Although Pakistan welcomed them, the 1971 Bangladesh war and the fall of Dhaka found them being arrested as Indian spies. After their release, Butt crossed over to Kashmir in 1976. However, the mood there had changed after the 1974 Indira-Sheikh Abdullah accord. Butt considered this as a betrayal. He was arrested soon thereafter for a bank dacoity in which the bank manager was killed and was sentenced to death. 

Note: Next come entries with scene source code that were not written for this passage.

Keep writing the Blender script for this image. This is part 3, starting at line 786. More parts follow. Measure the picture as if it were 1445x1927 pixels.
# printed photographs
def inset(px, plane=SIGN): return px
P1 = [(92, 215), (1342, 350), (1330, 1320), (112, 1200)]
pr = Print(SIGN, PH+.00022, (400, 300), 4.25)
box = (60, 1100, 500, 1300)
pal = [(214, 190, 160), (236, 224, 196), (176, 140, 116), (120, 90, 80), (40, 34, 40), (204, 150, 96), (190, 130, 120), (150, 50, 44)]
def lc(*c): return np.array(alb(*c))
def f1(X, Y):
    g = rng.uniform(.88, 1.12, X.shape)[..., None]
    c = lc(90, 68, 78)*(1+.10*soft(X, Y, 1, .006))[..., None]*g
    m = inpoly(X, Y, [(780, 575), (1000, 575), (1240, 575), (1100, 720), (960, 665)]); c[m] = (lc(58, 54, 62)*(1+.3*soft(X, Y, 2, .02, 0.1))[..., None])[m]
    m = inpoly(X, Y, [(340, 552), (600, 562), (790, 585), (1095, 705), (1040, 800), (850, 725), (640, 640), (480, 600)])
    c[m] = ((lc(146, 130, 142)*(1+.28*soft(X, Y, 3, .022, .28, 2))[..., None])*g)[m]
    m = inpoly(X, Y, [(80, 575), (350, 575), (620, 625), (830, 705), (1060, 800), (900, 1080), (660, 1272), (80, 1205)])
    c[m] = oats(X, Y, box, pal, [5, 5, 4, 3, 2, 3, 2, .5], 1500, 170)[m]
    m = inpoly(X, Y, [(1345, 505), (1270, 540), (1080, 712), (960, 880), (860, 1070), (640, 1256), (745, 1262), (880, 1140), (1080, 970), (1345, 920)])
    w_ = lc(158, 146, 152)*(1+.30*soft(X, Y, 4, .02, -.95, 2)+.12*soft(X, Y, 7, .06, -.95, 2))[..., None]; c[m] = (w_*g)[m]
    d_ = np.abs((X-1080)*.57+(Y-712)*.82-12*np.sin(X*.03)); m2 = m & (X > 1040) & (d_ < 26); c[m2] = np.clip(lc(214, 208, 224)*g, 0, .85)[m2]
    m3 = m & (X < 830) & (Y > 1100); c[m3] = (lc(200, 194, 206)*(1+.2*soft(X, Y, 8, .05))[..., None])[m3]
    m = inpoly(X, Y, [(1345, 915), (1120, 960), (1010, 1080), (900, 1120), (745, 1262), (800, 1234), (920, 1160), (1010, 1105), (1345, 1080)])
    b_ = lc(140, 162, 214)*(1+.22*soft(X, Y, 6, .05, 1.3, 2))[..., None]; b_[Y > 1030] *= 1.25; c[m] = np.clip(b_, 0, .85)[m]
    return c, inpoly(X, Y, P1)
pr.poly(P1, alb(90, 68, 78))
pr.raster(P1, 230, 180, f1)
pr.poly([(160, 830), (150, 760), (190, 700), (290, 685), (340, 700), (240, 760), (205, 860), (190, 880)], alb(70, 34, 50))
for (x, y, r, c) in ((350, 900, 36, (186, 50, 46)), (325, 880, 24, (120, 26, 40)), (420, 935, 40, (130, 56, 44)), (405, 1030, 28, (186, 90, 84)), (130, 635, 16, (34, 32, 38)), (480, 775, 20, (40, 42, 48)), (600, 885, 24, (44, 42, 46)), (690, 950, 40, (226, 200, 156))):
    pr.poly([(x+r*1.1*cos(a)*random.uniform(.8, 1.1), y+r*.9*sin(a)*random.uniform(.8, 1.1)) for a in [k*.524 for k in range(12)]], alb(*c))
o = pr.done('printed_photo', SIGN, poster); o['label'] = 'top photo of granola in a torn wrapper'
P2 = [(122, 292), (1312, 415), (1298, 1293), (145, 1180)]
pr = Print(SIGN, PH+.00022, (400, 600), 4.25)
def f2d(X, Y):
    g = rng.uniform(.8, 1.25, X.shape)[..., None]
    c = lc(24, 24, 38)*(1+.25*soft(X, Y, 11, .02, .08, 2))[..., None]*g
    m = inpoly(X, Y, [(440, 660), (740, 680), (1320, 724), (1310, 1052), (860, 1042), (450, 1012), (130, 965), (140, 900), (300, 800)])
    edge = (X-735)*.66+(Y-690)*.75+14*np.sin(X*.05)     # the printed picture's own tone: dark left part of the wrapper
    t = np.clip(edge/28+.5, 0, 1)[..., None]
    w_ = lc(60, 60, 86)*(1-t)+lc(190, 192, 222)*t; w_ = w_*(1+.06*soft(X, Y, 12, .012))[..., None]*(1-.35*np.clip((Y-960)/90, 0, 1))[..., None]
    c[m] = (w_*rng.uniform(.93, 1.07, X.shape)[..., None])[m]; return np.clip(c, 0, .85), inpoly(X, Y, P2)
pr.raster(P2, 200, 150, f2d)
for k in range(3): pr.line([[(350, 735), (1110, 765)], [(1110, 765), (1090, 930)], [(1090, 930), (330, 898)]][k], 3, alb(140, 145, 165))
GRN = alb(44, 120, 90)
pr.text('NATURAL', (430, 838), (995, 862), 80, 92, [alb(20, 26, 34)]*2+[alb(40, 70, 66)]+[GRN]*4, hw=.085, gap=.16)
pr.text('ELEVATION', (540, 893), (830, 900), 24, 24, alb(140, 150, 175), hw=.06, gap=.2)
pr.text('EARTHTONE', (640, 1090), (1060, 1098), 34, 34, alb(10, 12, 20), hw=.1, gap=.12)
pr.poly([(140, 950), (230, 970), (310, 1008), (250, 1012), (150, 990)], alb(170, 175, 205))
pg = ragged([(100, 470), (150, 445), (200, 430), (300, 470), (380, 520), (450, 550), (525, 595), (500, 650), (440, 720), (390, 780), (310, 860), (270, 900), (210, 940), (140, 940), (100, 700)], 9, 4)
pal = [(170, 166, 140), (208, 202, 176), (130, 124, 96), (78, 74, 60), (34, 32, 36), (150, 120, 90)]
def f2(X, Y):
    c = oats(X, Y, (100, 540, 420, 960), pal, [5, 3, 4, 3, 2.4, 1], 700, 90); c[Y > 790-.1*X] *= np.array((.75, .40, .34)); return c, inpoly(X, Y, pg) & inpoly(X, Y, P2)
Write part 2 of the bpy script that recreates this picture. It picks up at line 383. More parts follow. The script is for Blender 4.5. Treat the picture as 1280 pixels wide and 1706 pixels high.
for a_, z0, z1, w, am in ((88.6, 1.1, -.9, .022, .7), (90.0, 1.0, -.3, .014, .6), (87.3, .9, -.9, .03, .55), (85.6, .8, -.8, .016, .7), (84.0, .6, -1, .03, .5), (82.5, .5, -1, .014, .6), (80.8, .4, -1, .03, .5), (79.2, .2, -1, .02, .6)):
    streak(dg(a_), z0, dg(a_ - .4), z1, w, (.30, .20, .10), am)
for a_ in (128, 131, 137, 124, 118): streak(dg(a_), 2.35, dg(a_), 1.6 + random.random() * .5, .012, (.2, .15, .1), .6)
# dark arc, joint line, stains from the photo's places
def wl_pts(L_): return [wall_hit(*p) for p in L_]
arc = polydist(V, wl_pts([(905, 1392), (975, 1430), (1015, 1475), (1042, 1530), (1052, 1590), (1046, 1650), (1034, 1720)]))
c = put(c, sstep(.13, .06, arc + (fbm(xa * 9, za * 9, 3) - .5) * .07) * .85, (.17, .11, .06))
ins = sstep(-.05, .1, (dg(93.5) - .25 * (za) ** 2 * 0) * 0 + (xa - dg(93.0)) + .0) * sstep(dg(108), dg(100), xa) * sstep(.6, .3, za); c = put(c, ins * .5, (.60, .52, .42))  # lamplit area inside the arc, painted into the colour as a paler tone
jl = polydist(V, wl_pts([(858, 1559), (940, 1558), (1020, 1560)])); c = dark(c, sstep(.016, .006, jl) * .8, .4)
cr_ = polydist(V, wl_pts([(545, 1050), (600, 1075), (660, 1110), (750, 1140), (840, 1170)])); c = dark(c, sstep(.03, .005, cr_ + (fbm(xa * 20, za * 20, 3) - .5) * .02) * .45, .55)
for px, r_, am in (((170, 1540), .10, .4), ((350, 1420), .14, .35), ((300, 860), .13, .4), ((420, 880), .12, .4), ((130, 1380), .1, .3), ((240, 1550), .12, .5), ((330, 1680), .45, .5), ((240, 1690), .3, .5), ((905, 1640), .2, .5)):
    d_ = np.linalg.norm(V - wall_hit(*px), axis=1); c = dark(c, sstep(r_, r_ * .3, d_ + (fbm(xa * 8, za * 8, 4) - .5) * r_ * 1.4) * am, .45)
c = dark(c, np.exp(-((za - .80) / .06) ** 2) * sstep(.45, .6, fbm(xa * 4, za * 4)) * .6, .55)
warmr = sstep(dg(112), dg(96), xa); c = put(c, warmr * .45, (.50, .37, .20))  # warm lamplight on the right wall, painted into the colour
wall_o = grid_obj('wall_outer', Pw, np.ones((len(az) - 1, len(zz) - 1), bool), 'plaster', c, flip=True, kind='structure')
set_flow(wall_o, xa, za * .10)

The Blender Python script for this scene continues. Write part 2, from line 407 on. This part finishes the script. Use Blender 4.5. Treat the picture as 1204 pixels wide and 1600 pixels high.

Around the same time kidnapping of diplomats and foreigners by terrorists for ransom started in the Middle East and Europe. Mhatre was abducted in a copy cat fashion. West Midlands police archives revealed that Pakistan refused help in arresting three suspects who had escaped to the POK. It is not clear whether our intelligence agencies were regularly following up police investigation through our High Commission, like the US or Israeli agencies who do it on priority. Abdul Quayyam Raja was arrested and convicted. British citizen Mohammad Aslam Mirza was arrested in 2004 from the US as his fingerprints matched that of Riaz. In 2005, the Crown Court acquitted Mirza. Media reports said the man who actually shot Mhatre was never caught.  

Qureshi in his book Kashmir—The Unveiling of Truth holds Amanullah Khan responsible for Mhatre’s murder while Khan blames the Indian intelligence for his killing to defame the JKLF. But he admits that some JKLF members had formed the KLA without his permission to get Butt released. Butt was hanged on February 11, 1984.